For instance, excessive meditation can not only make people susceptible to manipulation. It can cause lasting problems, such as recurring feelings of depersonalization and what she called "derealization" or "feeling removed from one's body or as if one were watching oneself." She calls these flashbacks "involuntary meditation."
Singer's work on cults is valuable, among other reasons, because she takes a secular and psychological perspective on what the actual experience of cult members and victims has been, based on actual case work and professional studies. She didn't use her work as a vehicle to advance a particular religious agenda. In fact, she stressed in her book that it was a mistake to see cults as a religious phenomenon.
<< [I]t is not at all the case that all cults are religious.
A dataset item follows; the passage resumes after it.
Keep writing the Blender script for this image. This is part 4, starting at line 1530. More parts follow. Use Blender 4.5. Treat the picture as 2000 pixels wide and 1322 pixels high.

A cult can be formed around any content: politics, religion, commerce, self-improvement techniques, health fads, the stuff of science fiction, psychology, outer-space phenomena, meditation, martial arts, environmental life-styles, and so on. Yet the misconception that all cults are religious has left many unaware not only of the variety of cult contents but also of the plethora of cults, large and small, that has spread throughout our society. >>
She was active in the anti-cult organization American Family Foundation (AFF).